Mitchell Sanders enjoys telling strange, absurd war stories, and then following it up by saying that the moral of the story is that there is no more. Through Mitchell, Tim is able to hammer home the point that no experience he or his peers have in the war is one that teaches them a useful or profound lesson or brings them to an enlightened state of understanding. There is simply no way to make the horror of the Vietnam experience make any kind of logical sense.

He watched the young soldier wading through the water, bending down and then standing and then bending down again, as if something might finally be salvaged from all the waste.

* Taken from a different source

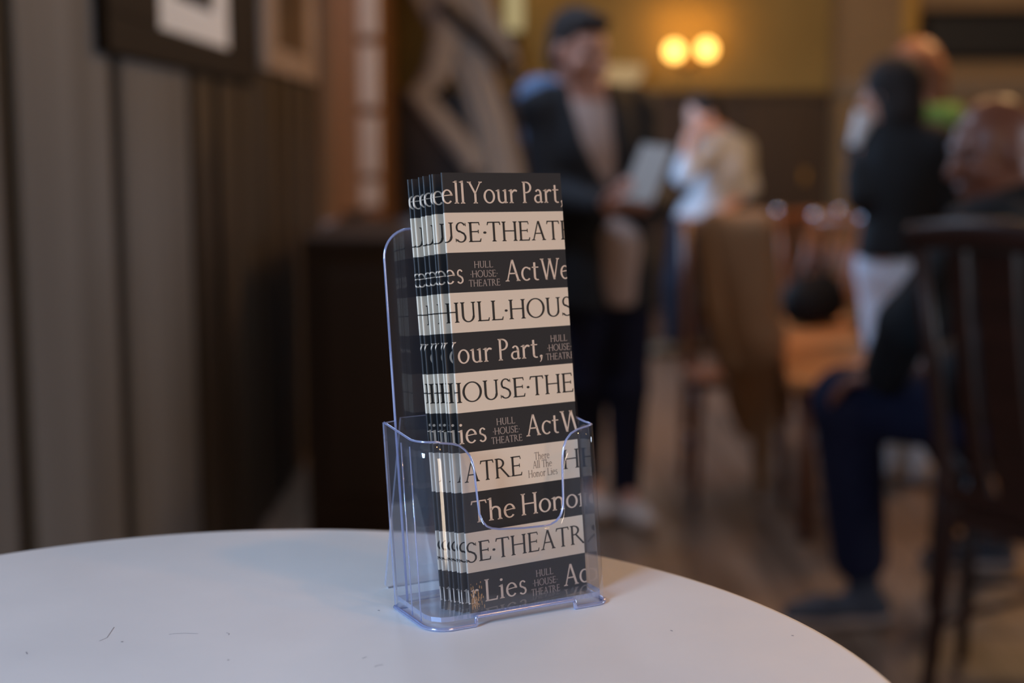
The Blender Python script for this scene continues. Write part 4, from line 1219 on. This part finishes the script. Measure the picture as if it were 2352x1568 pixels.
# ------------------------------------------------------------------ D: person with reddish hair behind them
YD_ = 6.05
A = lambda x, y, dy=0.0: at(x, y, YD_ + dy)
rootD = Vector((A(2130, 500).x, YD_, 0))
pd = tag(empty('person', rootD), 'person with long reddish brown hair, green scarf and ochre top behind person in black', 'person', 'people mingling in the hall')
hf = Vector((-0.75, -0.65, -0.05))
J = dict(hd=A(2098, 172), nk=A(2128, 268), sl=A(2064, 302, -.08), sr=A(2196, 300, .07), ch=A(2132, 370), wa=A(2130, 460), pv=A(2130, 540),
         el=A(2050, 420, -.12), er=A(2215, 430, .08), wl=A(2090, 470, -.26), wr=A(2190, 520, -.05),
         hl=A(2100, 570, -.03), hr=A(2160, 570, .03), kl=A(2100, 780, -.04), kr=A(2165, 780, .02), al=A(2100, 985, 0), ar=A(2168, 990, .06))
b = Sdf(.03); PH, axH = head(b, J['hd'], hf, UP, 1.02)
b.cone(J['hd'] - UP * .06, J['nk'], .055, .06); trunk(b, J); arms(b, J); legs(b, J)
hand(b, J['wl'], (.6, -.6, .2), (0, 0, 1), (-.3, .9, 0), .6); hand(b, J['wr'], (-.3, -.4, -.8), (-1, 0, 0), (0, -1, 0), .4)
sdf_obj('body', b, .010, M_skin_a, pd, rootD); eyes(pd, PH, rootD)
q = Sdf(.025); q.ell(PH(0, -.025, .045), axH, (.098, .11, .105), .03); q.cone(PH(.06, -.05, .0), PH(.075, -.04, -.20), .06, .05, .04); q.cone(PH(-.06, -.05, .0), PH(-.075, -.04, -.20), .06, .05, .04); q.ell(PH(0, .125, -.04), axH, (.068, .075, .11), .015, True)
sdf_obj('hair', q, .009, M_hair_red, pd, rootD)
q = Sdf(.03); trunk(q, J, .02); arms(q, J, .018, .9); q.cut_plane(J['nk'] + UP * .02, UP)
sdf_obj('top', q, .010, M_orange, pd, rootD)
q = Sdf(.03); q.cone(J['nk'] + Vector((.09, -.06, 0)), J['nk'] + Vector((-.09, -.07, -.01)), .055, .055); q.cone(J['nk'] + Vector((.04, -.12, -.02)), J['ch'] + Vector((.05, -.16, -.02)), .06, .05)
sdf_obj('scarf', q, .010, M_green, pd, rootD)
q = Sdf(.03); legs(q, J, .014, .97); q.ell(J['pv'] - UP * .03, (Vector((1, 0, 0)), Vector((0, 1, 0)), UP), (.16, .13, .13), .05)
sdf_obj('trousers', q, .010, M_trousers, pd, rootD)
for k in ('al', 'ar'):
    q = Sdf(.03); shoe(q, J[k], (-.75, -.65, 0), .27); q.cut_plane((0, 0, .004), -UP); sdf_obj('shoe', q, .010, M_shoe_n, pd, rootD)

# ------------------------------------------------------------------ E: bald man seated on the right, facing left
YE = 3.65
A = lambda x, y, dy=0.0: at(x, y, YE + dy)
rootE = Vector((A(2330, 900).x, YE, 0))
pe = tag(empty('person', rootE), 'seated bald person in black jacket and navy jeans, facing left at right edge', 'person', 'people mingling in the hall')
hf = Vector((-0.97, -0.22, -0.18))
up_ = Vector((-0.22, 0, 1)).normalized()
J = dict(hd=A(2285, 350), nk=A(2340, 492), sl=A(2262, 532, -.22), sr=A(2395, 550, .20), ch=A(2370, 660), wa=A(2400, 800), pv=A(2420, 925),
         el=A(2085, 745, -.27), er=A(2340, 760, .26), wl=A(2030, 862, -.12), wr=A(2150, 855, .16),
         hl=A(2380, 955, -.10), hr=A(2390, 950, .10), kl=A(1945, 925, .02), kr=A(2130, 905, .42), al=A(1975, 1290, .14), ar=A(2270, 1215, .66))
b = Sdf(.03); PH, axH = head(b, J['hd'], hf, up_, 1.12)
b.cone(J['hd'] - up_ * .06 + Vector((.03, 0, 0)), J['nk'] + UP * .02, .066, .07); trunk(b, J); arms(b, J); legs(b, J)
hand(b, J['wl'], (-.9, .35, -.2), (0, 0, -1), (0, .9, 0), .5); hand(b, J['wr'], (-.9, -.2, -.2), (0, 0, -1), (0, -.9, 0), .5)
sdf_obj('body', b, h_, M_skin_c, pe, rootE); eyes(pe, PH, rootE, 1.12)
q = Sdf(.035); trunk(q, J, .03); arms(q, J, .028, .92); q.cone(J['nk'], J['nk'] + Vector((.02, 0, -.05)), .095, .12)
q.cut_plane(J['nk'] + UP * .085 + Vector((-.02, 0, 0)), Vector((-.25, 0, 1)))
q.cone(J['wa'] + Vector((-.10, -.12, 0)), J['hl'] + Vector((-.16, -.06, .10)), .12, .11)
sdf_obj('jacket', q, h_, M_black, pe, rootE)
q = Sdf(.03); legs(q, J, .024, .96); q.ell(J['pv'], (Vector((1, 0, 0)), Vector((0, 1, 0)), UP), (.17, .18, .14), .05)
q.cone(J['hl'], J['kl'], .105, .085); q.cone(J['kl'], J['kl'].lerp(J['al'], .96), .085, .07)
sdf_obj('jeans', q, h_, M_jeans, pe, rootE)
for k, dr in (('al', (-.98, -.15, 0)), ('ar', (-.95, -.1, 0))):
    q = Sdf(.03); heel, mid, toe = shoe(q, J[k], dr, .31); q.cut_plane((0, 0, .022), -UP); sh_ = sdf_obj('shoe', q, h_, M_shoe_n, pe, rootE)
    q = Sdf(.02); q.cone(Vector((heel.x, heel.y, .03)), Vector((mid.x, mid.y, .03)), .047, .048); q.cone(Vector((mid.x, mid.y, .03)), Vector((toe.x, toe.y, .03)), .048, .042)
    q.cut_plane((0, 0, .030), UP, .004); q.cut_plane((0, 0, .003), -UP, .004)
    so = sdf_obj('sole', q, .006, M_sole, sh_, rootE)

# ================================================================== CHAIRS, LOW TABLE, COAT
def make_chair(loc, rz, label, m, seat_h=.46, back_h=.96, w=.42, d=.42, nsp=5, recl=.10, group=None, finial=False, splat=False):
    r = tag(empty('dining_chair', loc, rz), label, 'chair', group)
    bm = bmesh.new(); add_box(bm, (-w / 2, -d / 2, seat_h - .035), (w / 2, d / 2, seat_h), .012); bm_obj('seat', bm, m, r)
    for sx in (-1, 1):
        bm = bmesh.new(); add_tube(bm, [(sx * (w / 2 - .03), d / 2 - .035, seat_h - .03), (sx * (w / 2 - .02), d / 2 - .02, 0)], [.021, .015], 10); bm_obj('leg', bm, m, r)
        bm = bmesh.new()
        add_tube(bm, [(sx * (w / 2 - .025), -d / 2 - .035, 0), (sx * (w / 2 - .025), -d / 2 + .02, seat_h), (sx * (w / 2 - .022), -d / 2 + .0 - recl * .4, (seat_h + back_h) / 2), (sx * (w / 2 - .02), -d / 2 - recl, back_h)], [.017, .022, .02, .017], 10)
        po = bm_obj('back_post', bm, m, r)
        if finial:
            bm = bmesh.new(); bmesh.ops.create_uvsphere(bm, u_segments=16, v_segments=12, radius=.026, matrix=Matrix.Translation((sx * (w / 2 - .02), -d / 2 - recl - .004, back_h + .018)))
            bm_obj('finial', bm, M_chrome, po, True)
        bm = bmesh.new(); add_tube(bm, [(sx * (w / 2 - .025), -d / 2, .2), (sx * (w / 2 - .025), d / 2 - .03, .2)], .010, 8); bm_obj('stretcher', bm, m, r)
    bm = bmesh.new()
    pts = [(-w / 2 + .005 + (w - .01) * k / 8, -d / 2 - recl - .03 * math.sin(math.pi * k / 8), back_h - .03 + .022 * math.sin(math.pi * k / 8)) for k in range(9)]
    add_tube(bm, pts, .032, 10, 0, .5); bm_obj('top_rail', bm, m, r)
    if splat:
        for x0, x1 in ((-.115, -.075), (.075, .115), (-.05, .05)):
            bm = bmesh.new()
            n_ = 8
            for k in range(n_):
                t0, t1 = k / n_, (k + 1) / n_
                y0 = -d / 2 + .01 - recl * t0 - .018 * math.sin(math.pi * t0); y1 = -d / 2 + .01 - recl * t1 - .018 * math.sin(math.pi * t1)
                z0 = seat_h + .04 + (back_h - seat_h - .09) * t0; z1 = seat_h + .04 + (back_h - seat_h - .09) * t1
                q = [bm.verts.new(v) for v in ((x0, y0, z0), (x1, y0, z0), (x1, y1, z1), (x0, y1, z1), (x0, y0 - .014, z0), (x1, y0 - .014, z0), (x1, y1 - .014, z1), (x0, y1 - .014, z1))]
                for f in ((0, 1, 2, 3), (7, 6, 5, 4), (0, 3, 7, 4), (1, 5, 6, 2)): bm.faces.new([q[i] for i in f])
            bm_obj('splat', bm, m, r)
        bm = bmesh.new(); add_box(bm, (-w / 2 + .02, -d / 2 - .005, seat_h + .02), (w / 2 - .02, -d / 2 + .018, seat_h + .06), .005); bm_obj('lower_rail', bm, m, r)
    else:
        for k in range(nsp):
            x = -w / 2 + w * (k + 1) / (nsp + 1)
            bm = bmesh.new(); add_tube(bm, [(x, -d / 2 + .02, seat_h - .01), (x, -d / 2 - recl * .45, (seat_h + back_h) / 2), (x, -d / 2 - recl - .02, back_h - .03)], [.009, .010, .008], 8)
            bm_obj('spindle', bm, m, r)
    return r
M_chrome = mat('polished_steel', (0.75, 0.75, 0.8), 0.08, 1.0)
# near chair, its back towards us on the right
p = at(2225, 800, 3.08)
make_chair((p.x + .30, 3.17, 0), math.atan2(.55, .84) - math.pi / 2 + 0.02, 'dark mahogany high-backed chair at right edge in front of the seated bald person', M_mahog, .47, 1.13, .46, .44, 3, .13, 'wooden chairs in the hall', splat=True)
# the seated man's own chair
make_chair((J['pv'].x - .02, YE + .06, 0), R(90) - .1, 'dark wooden chair under the seated bald person', M_mahog, (J['pv'].z - .13), .92, .46, .46, 4, .1, 'wooden chairs in the hall')
# chairs beyond the low table
for px, Y, rz, lab, fin in ((1816, 7.45, R(118), 'red-brown spindle-back chair with bright finials beyond the low table, left of two', True),
                            (1905, 8.0, R(192), 'red-brown spindle-back chair beyond the low table, right of two', True)):
    q = at(px, 700, Y)
    make_chair((q.x, Y, 0), rz, lab, M_chairwood, .46, .89, .42, .42, 4, .09, 'wooden chairs in the hall', fin)
# chair that carries the brown coat
q = at(1688, 800, 5.25)
make_chair((q.x, 5.25, 0), R(180), 'dark wooden chair draped with brown coat between standing person and low table', M_chairwood, .46, 1.0, .36, .38, 4, .08, 'wooden chairs in the hall')
YK = 5.05
A = lambda x, y, dy=0.0: at(x, y, YK + dy)
M_coat = noise_mat('brown_coat_cloth', (0.28, 0.165, 0.09), (0.38, 0.23, 0.13), (7, 7, 2), 0.95, 0.15)
ro = Vector((A(1700, 600).x, YK, 0))
co = tag(empty('coat', ro), 'brown coat hung over a chair back, hem trailing to a point near floor', 'coat')
q = Sdf(.035)
q.cone(A(1640, 520, .06), A(1745, 515, .06), .055, .055)
q.cone(A(1650, 530), A(1690, 760), .07, .085); q.cone(A(1735, 530), A(1748, 780), .06, .085); q.cone(A(1690, 540), A(1718, 780), .07, .09)
q.cone(A(1690, 760), A(1715, 930), .085, .055); q.cone(A(1748, 780), A(1760, 930), .085, .05)
q.cone(A(1757, 930), A(1746, 1130), .05, .022); q.cone(A(1700, 900), A(1712, 985), .05, .03)
q.cone(A(1645, 560, .02), A(1655, 780, .02), .06, .05)
sdf_obj('coat_body', q, .009, M_coat, co, ro)
q = Sdf(.03); q.cone(A(1622, 545, -.02), A(1635, 700, -.06), .05, .045); q.cone(A(1635, 700, -.06), A(1672, 830, -.06), .045, .038)
sdf_obj('sleeve', q, .009, M_coat, co, ro)
# low wooden table
zt = 0.55
def onz(px, py, z):
    a_ = (px - 1176) / FPX; b_ = -(py - 784) / FPX
    d_ = Vector((a_, CP + b_ * SP, -SP + b_ * CP)); d_ *= (z - EYE) / d_.z
    return Vector((d_.x, d_.y, z))
c1, c2 = onz(1810, 872, zt), onz(1778, 690, zt)
ax_ = (c2 - c1).normalized(); rx_ = Vector((ax_.y, -ax_.x, 0)); Ln = (c2 - c1).length; Wd = 0.30
ce = c1 + ax_ * Ln / 2 + rx_ * Wd / 2
lt_ = tag(empty('low_table', (ce.x, ce.y, 0), math.atan2(-ax_.x, ax_.y)), 'long low orange-brown wooden table in middle of the hall', 'table')
bm = bmesh.new(); add_box(bm, (-Wd / 2, -Ln / 2, zt - .04), (Wd / 2, Ln / 2, zt), .008); bm_obj('tabletop', bm, M_oak, lt_)
bm = bmesh.new(); add_box(bm, (-Wd / 2 + .04, -Ln / 2 + .06, zt - .12), (Wd / 2 - .04, Ln / 2 - .06, zt - .0405)); bm_obj('apron', bm, M_chairwood, lt_)
for sx in (-1, 1):
    for sy in (-1, 1):
        bm = bmesh.new(); add_tube(bm, [(sx * (Wd / 2 - .07), sy * (Ln / 2 - .08), zt - .042), (sx * (Wd / 2 - .07), sy * (Ln / 2 - .08), 0)], [.035, .025], 10); bm_obj('leg', bm, M_chairwood, lt_)
# dark bag on it
q = onz(1868, 745, zt)
s_ = Sdf(.04); s_.cone(q + Vector((-.06, -.05, .09)), q + Vector((.06, .06, .09)), .09, .09); s_.cone(q + Vector((-.05, -.03, .14)), q + Vector((.05, .04, .15)), .065, .065); s_.cut_plane((0, 0, zt + .001), -UP)
bg = tag(empty('bag', (q.x, q.y, zt)), 'dark soft bag lying on the low orange-brown table', 'bag')
sdf_obj('bag_body', s_, .009, M_black, bg, Vector((q.x, q.y, zt)))
bm = bmesh.new(); add_tube(bm, [(-.06 + .12 * k / 10, 0, .19 + .09 * math.sin(math.pi * k / 10)) for k in range(11)], .009, 8); bm_obj('handle', bm, M_black, bg)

The war in Vietnam is, for the men fighting it, a waste of time and a waste of life. Unlike WWII, which many people felt was a worthy cause to fight for, the reason behind the Vietnam War was murky and uninspiring. The trauma caused to both Americans and the Vietnamese, not to mention the massive death toll, seemed to happen for almost no discernible reason. The image of the young soldier – Tim O’Brien – wading through the water in search of his best friend’s corpse becomes a metaphor for every Vietnam soldier who fruitlessly searches for an explanation as to why they were forced into this horrible predicament.

A true war story is never moral. It does not instruct, nor encourage virtue, nor suggest models of proper human behavior, nor restrain men from doing the things men have always done. If a story seems moral, do not believe it.

The reality of war is that it lacks the glory, virtue, and heroism that is often added to war stories after the fact. War stories are an often-romanticized genre that make a case for the virtue of the American government or glorify the brave acts of individual soldiers. But for Tim O’Brien, these stories are not truthful. There are no lessons to be found in war. There is no virtue or romantic behavior to be found in war. Any story that tries to convince you otherwise is falsifying the experience for sentimental reasons, or worse, to propagandize. War is pointless and horrifying and exhausting, and war stories should reflect this.